Wednesday, April 27

Which Way For Busisness ?

The Labour, Conservative and LibDems have all unveiled their manifesto's for the business community with the clear aim of winning over the business voter.

The Tories Action for Business states 10 key points to help firms on issues such as deregulation, skills and lower taxes.

Outlining their commitments, the Conservatives promise a streamlined Department for Trade and Industry, making it the voice of businesses and not regulation; to regularly review regulation; address the skills shortage by creating vocational Super Colleges and abolishing the Learning and Skills Council.

The Conservatives have also pledged to simply the tax system; take action on business crime, support science and technology research - from class room to the laboratory; promote free and fair trade with poorer countries while helping British exports.

The Tories warn that Labour has cost British business almost £ 40 billion in new regulations and that businesses are now paying out more under National Insurance than ever before and will pay out more if Labour win on 5 May. A point that Chris Willamson who proposed a motion condemning the last hike in National Insurance contributions at the 2003 Federation of Small Business (FSB) Conference. Chris commented '' I am convinced that Labour will yet again increase employer NI payments. which together with now very high fuel charges impact on small businesses.

Chris knows all about small businesses both her and her family have been 'in business' all their working lives. Chris' motion at the Brighton Conference made history in the Federation of Small Businesses; the motion was accepted unanimously by the voting delegates. That had not happened in the 29 years of the existence of the FSB. It remain a unique achievement, Chris, frustrated at the ineffectiveness of the FSB has now ceased to be a activist. '' I get more results playing Golf, than trying to get the FSB to play ball, clearly they are stuck in a bunker and have no idea how to get out of it. Chris, who has represented England at Golf Internationals on a number of occasions likes using sporting analogies.

Anyway what of the Lib Dems, well they would abolish the DTI completely assuming that would remove vast amounts of regulation. Well that's a bit like the weapons of mass destruction issue they get so upset about. The mass regulation factory that causes mass destruction to the UK's business community is not located in this country; there is no need for a public inquiry to seek its true location.

In a further attempt to attract the business vote the Lib Dems state that they would have independent impact assessments on each piece of regulation; promote small business by cutting rates and reforming regional development agencies to focus on this sector; close the skills gaps particularly by giving under 25's statutory time off for training.
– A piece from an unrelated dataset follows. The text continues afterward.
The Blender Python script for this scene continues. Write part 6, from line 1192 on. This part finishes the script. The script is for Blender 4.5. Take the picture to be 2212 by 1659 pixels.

They also add interestingly that they would ensure a referendum on joining the Euro.

The LibDem's party spokesman Lord Newbury said that businesses are being held back under a ''mountain of government rules, tax complications, bureaucracy and inspection'' he added ''they don't need civil servants meddling, the Lib Dems understand this because we are instinctively a pro-business party.''

As for Labour, the Chancellor stressed his commitment to ''enhance stability'' and avoid a repeat of the boom-and-bust economic cycle where Britain was ''first in, worst hit and last out''.

Under questioning, Gordon Brown admitted the Government should have cut back on the inspections burden of businesses saying: ''We should have done it before now.''

The last word should go to Mr Howard only because it shows that he has identified the correct question but not yet understood the only possible answer to removing the real barrier to business growth in the UK.

Howard said on Monday:
'' I don't want the British economy to follow the European model. Labour for all their fine words do. I want Britain to change direction.''
Yes Mr Howard, the direction is the road out of the European Union; it is on the Map but it is not the by-pass sign posted renegotiation (that's a dead-end) the route is marked self government this way.

Perhaps some business people should erect some big directional signs.